Problem to work on = Copy from the first line below down to and including the line with "rng = np.random.default_rng(11)". Skip the pictures.

Dataset extract =

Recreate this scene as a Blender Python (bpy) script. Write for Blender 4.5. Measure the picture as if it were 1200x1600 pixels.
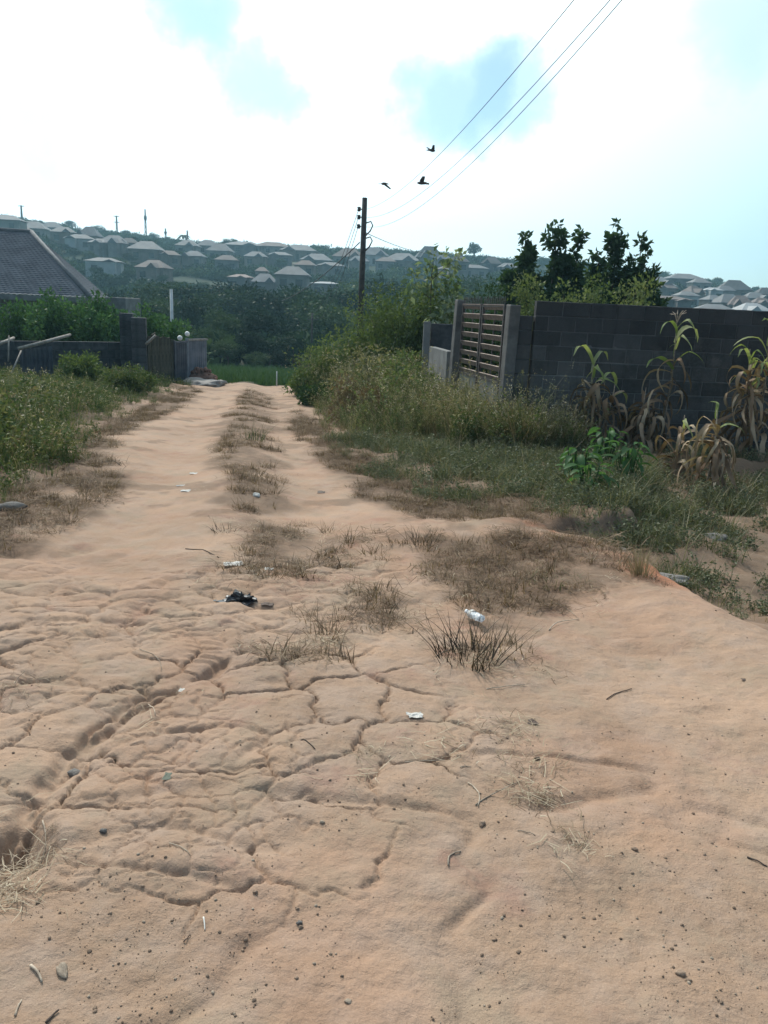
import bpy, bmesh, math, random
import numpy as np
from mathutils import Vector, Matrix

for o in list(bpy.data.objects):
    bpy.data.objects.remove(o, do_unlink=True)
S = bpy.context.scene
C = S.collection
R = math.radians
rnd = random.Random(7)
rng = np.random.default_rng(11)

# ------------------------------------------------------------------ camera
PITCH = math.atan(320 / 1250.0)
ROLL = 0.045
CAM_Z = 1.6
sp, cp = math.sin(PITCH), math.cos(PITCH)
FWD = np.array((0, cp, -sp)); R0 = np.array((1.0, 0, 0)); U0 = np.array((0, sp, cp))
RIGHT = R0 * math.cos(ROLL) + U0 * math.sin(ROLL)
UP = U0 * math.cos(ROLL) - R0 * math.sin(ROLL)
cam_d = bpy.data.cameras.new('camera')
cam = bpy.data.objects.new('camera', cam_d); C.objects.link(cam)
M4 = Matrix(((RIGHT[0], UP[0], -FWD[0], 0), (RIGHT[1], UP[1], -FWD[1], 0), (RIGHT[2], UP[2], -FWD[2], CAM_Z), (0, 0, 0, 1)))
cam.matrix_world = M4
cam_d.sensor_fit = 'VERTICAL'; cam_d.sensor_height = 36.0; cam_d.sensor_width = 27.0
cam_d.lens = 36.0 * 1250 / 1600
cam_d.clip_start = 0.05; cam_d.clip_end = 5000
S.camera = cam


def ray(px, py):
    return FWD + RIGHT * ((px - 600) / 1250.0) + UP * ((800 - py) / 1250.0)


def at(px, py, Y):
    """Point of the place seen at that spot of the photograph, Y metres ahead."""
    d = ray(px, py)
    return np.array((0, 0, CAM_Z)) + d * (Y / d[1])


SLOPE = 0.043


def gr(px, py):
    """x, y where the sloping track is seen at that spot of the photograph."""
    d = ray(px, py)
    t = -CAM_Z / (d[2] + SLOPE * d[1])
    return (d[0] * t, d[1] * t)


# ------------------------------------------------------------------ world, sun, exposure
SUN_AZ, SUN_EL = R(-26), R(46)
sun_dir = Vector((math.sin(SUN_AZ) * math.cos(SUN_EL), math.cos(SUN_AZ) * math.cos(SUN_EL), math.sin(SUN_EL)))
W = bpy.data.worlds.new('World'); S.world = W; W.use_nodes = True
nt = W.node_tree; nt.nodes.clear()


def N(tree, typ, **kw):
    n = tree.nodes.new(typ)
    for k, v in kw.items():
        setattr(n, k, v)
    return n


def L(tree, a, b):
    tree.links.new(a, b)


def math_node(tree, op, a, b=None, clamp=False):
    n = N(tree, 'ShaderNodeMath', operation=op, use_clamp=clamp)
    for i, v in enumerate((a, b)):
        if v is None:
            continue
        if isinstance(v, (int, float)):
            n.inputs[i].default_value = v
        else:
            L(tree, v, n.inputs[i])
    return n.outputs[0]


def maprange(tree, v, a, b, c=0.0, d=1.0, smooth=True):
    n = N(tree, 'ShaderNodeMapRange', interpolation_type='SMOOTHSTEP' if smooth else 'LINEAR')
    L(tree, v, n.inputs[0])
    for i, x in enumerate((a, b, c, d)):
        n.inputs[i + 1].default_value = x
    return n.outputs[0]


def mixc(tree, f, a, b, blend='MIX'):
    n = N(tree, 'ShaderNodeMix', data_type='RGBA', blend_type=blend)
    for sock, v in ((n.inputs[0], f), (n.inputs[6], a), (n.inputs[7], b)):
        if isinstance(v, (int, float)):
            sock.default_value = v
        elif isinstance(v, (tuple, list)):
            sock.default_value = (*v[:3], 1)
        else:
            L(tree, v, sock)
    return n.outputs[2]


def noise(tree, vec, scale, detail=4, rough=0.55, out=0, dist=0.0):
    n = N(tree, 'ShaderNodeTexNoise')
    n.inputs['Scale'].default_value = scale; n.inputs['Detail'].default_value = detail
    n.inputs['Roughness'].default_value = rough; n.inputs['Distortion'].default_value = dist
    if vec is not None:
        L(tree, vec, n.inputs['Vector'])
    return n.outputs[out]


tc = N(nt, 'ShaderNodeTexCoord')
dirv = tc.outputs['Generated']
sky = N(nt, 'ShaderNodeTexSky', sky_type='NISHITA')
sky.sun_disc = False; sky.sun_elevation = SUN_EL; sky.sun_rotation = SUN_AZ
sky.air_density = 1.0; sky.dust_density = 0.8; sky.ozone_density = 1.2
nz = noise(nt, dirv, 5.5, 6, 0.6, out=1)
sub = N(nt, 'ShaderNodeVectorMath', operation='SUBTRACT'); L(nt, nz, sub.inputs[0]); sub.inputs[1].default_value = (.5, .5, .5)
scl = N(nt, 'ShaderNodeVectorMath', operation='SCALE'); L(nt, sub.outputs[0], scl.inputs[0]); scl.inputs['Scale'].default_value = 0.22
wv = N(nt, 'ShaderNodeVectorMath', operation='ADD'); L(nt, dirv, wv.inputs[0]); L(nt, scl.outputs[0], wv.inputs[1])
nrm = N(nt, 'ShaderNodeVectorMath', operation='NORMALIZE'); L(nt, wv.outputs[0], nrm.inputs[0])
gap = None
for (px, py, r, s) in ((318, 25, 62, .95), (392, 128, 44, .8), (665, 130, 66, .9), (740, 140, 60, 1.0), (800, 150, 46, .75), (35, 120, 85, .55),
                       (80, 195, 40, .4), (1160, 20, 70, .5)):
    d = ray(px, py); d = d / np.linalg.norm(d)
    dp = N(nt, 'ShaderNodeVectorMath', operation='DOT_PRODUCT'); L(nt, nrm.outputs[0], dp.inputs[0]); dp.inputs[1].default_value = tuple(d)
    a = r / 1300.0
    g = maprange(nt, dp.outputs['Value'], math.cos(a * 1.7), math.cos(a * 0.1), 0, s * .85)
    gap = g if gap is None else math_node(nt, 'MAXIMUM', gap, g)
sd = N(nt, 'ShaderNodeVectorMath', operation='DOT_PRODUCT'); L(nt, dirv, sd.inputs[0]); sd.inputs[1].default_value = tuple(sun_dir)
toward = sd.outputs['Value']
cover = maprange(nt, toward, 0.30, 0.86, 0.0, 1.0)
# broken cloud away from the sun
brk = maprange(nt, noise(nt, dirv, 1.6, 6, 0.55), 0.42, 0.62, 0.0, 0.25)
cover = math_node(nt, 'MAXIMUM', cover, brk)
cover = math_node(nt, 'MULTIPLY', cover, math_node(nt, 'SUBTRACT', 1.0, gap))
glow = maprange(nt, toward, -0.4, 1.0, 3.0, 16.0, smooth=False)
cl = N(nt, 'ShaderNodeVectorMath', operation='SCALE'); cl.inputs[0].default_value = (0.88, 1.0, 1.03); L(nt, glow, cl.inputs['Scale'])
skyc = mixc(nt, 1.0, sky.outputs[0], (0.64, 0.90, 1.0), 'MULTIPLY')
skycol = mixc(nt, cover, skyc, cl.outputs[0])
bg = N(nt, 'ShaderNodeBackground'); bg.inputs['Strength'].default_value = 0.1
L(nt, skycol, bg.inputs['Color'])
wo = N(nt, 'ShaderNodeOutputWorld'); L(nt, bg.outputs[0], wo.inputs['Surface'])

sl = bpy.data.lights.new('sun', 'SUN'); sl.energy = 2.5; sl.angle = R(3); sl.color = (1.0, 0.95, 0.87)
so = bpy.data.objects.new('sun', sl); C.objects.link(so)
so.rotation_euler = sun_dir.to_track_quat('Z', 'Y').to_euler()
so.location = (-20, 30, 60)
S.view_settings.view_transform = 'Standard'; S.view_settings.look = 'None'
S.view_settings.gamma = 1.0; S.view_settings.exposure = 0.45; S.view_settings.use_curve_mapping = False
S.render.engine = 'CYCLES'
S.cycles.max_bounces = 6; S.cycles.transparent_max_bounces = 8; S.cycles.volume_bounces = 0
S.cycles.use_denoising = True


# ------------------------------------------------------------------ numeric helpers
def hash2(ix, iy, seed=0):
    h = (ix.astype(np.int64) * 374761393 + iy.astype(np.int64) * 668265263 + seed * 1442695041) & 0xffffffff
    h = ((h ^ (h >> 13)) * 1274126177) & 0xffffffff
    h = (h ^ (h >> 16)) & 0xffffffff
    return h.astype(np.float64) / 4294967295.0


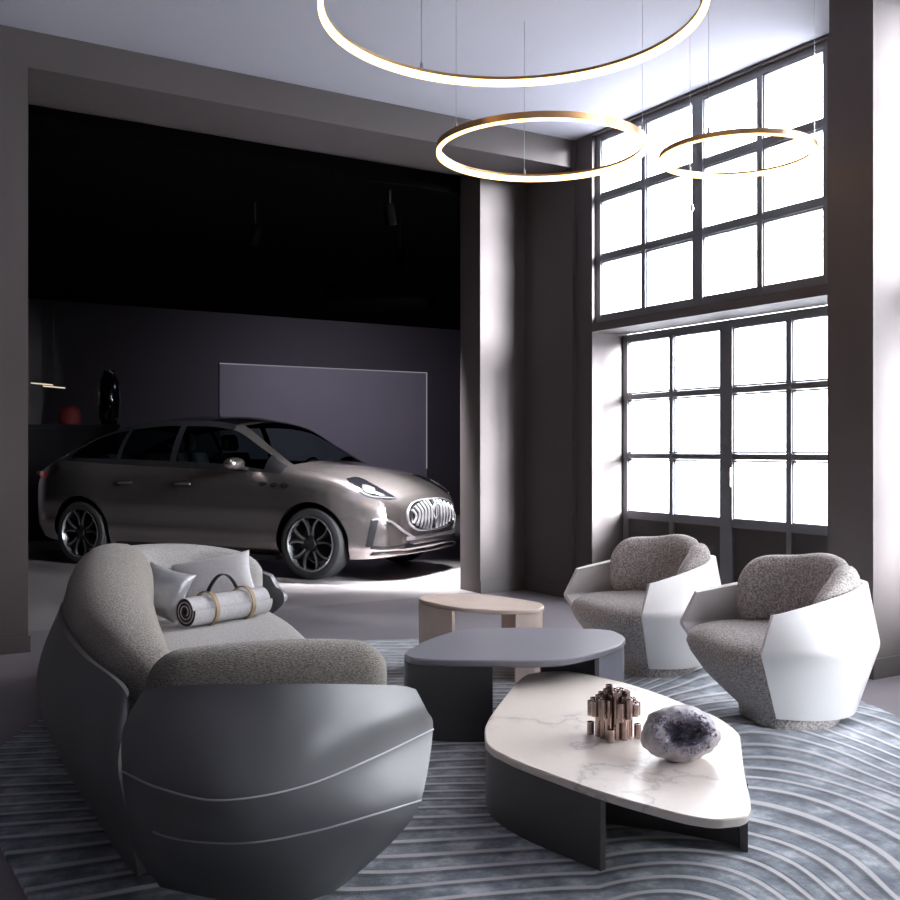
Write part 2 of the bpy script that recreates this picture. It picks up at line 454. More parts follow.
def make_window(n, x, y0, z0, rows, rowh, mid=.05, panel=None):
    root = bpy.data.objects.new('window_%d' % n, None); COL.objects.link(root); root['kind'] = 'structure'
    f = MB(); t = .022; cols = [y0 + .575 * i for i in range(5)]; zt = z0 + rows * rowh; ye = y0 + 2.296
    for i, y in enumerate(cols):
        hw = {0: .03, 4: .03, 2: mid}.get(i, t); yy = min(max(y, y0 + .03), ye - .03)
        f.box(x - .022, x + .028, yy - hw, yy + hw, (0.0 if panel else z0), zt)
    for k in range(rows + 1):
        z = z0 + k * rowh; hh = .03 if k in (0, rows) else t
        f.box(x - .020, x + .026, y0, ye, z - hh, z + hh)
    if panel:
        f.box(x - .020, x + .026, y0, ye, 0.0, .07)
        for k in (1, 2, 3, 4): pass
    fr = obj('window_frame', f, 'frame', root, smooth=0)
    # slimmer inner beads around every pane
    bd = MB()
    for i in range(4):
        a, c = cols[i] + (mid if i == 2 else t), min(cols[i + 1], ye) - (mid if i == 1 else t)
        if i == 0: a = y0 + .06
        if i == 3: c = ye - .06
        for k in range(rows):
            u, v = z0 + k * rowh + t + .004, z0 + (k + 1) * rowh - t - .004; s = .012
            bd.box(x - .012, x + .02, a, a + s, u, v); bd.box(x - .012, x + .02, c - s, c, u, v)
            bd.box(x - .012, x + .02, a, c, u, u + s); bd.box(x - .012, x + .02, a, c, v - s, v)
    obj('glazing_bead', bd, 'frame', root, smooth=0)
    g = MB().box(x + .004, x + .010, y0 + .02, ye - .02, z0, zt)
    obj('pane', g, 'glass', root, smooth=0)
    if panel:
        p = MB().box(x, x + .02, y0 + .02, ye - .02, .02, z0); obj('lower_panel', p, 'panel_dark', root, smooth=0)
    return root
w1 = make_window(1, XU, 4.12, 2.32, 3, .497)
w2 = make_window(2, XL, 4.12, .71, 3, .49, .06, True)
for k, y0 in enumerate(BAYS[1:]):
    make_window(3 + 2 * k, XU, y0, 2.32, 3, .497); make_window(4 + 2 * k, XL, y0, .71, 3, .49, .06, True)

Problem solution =
Recreate this scene as a Blender Python (bpy) script. Write for Blender 4.5. Measure the picture as if it were 1200x1600 pixels.
import bpy, bmesh, math, random
import numpy as np
from mathutils import Vector, Matrix

for o in list(bpy.data.objects):
    bpy.data.objects.remove(o, do_unlink=True)
S = bpy.context.scene
C = S.collection
R = math.radians
rnd = random.Random(7)
rng = np.random.default_rng(11)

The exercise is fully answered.